## Dataset excerpt:
_____

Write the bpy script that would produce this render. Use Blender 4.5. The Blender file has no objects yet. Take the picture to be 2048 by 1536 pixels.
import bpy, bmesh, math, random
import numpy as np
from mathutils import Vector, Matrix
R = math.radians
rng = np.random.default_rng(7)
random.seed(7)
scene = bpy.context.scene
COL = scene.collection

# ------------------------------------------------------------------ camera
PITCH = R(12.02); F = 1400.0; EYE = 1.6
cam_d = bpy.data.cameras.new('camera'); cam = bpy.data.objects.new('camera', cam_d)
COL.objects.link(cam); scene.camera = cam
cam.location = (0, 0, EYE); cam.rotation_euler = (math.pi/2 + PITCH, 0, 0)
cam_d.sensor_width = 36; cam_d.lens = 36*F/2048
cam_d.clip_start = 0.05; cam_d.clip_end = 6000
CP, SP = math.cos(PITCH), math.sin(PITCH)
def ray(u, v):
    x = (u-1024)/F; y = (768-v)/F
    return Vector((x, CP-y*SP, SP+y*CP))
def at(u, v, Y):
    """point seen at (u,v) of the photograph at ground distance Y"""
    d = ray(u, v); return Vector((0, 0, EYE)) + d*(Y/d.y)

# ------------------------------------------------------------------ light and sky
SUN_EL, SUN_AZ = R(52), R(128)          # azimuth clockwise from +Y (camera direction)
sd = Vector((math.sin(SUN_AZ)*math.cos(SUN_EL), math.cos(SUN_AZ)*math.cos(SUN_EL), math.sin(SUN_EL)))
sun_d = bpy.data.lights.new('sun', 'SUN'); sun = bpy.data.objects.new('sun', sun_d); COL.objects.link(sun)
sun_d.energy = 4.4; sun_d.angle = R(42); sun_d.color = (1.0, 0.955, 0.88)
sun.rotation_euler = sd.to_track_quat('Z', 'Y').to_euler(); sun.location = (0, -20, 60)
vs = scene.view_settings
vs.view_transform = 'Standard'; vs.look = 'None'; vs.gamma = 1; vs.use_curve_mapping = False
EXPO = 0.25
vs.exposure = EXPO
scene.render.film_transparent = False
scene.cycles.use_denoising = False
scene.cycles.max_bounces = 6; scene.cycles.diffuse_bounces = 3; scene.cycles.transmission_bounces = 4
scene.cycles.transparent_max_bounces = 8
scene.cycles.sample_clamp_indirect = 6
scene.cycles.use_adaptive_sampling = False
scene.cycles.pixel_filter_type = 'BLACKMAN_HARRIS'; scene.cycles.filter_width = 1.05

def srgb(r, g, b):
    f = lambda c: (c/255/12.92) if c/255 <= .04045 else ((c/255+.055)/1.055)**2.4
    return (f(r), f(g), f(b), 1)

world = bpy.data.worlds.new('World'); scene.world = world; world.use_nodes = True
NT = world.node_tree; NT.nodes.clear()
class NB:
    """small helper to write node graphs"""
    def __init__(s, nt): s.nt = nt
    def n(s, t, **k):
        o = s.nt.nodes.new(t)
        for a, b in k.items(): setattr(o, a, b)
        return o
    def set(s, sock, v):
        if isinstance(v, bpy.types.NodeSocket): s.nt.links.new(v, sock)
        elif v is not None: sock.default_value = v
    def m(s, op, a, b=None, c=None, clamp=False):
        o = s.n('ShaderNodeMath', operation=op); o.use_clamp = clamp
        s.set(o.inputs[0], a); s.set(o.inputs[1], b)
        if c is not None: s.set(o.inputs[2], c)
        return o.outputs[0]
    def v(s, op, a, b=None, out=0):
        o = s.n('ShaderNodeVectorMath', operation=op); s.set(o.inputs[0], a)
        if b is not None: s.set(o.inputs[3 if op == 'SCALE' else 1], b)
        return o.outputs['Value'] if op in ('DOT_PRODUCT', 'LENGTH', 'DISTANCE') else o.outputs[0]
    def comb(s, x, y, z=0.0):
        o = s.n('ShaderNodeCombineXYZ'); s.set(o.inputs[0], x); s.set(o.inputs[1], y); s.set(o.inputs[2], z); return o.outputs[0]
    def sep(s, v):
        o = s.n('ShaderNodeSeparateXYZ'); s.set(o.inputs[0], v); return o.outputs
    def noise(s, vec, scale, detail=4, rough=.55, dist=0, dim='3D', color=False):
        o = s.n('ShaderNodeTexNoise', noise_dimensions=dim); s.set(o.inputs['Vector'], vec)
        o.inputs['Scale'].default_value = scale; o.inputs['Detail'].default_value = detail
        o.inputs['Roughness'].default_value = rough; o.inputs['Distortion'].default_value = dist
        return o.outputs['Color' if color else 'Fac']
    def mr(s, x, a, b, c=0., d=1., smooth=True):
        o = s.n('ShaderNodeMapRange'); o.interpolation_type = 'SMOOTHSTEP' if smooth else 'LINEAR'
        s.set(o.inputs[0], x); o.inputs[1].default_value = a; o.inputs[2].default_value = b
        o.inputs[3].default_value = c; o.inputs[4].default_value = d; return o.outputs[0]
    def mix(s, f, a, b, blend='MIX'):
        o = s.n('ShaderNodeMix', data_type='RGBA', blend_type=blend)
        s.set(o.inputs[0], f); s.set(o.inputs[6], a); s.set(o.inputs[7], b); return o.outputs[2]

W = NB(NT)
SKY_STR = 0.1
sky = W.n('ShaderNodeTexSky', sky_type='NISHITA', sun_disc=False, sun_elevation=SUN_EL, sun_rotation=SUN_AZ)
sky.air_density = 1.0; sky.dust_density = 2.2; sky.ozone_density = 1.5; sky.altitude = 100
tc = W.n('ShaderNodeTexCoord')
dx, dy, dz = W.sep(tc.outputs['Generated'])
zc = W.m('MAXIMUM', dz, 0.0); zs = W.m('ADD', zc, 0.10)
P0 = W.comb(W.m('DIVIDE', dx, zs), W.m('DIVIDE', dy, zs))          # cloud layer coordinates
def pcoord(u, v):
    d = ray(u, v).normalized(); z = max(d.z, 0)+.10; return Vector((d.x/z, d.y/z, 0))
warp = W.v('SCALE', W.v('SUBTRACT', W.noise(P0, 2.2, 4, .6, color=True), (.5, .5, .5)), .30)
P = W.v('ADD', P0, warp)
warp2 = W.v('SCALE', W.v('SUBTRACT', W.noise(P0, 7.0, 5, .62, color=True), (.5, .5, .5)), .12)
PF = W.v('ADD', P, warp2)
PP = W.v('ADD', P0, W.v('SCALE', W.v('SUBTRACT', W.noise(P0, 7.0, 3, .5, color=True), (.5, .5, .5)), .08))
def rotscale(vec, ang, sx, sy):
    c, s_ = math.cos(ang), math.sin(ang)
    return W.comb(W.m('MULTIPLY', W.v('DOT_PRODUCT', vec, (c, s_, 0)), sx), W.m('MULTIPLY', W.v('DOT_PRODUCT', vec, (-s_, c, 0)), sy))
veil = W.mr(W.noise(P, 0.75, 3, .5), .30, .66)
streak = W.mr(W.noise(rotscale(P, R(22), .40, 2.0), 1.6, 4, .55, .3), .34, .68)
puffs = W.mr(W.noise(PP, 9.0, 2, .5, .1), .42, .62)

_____

## The problem:
Where a line holds "render", copy that line.

## Complete response:
Write the bpy script that would produce this render. Use Blender 4.5. The Blender file has no objects yet. Take the picture to be 2048 by 1536 pixels.
scene.render.film_transparent = False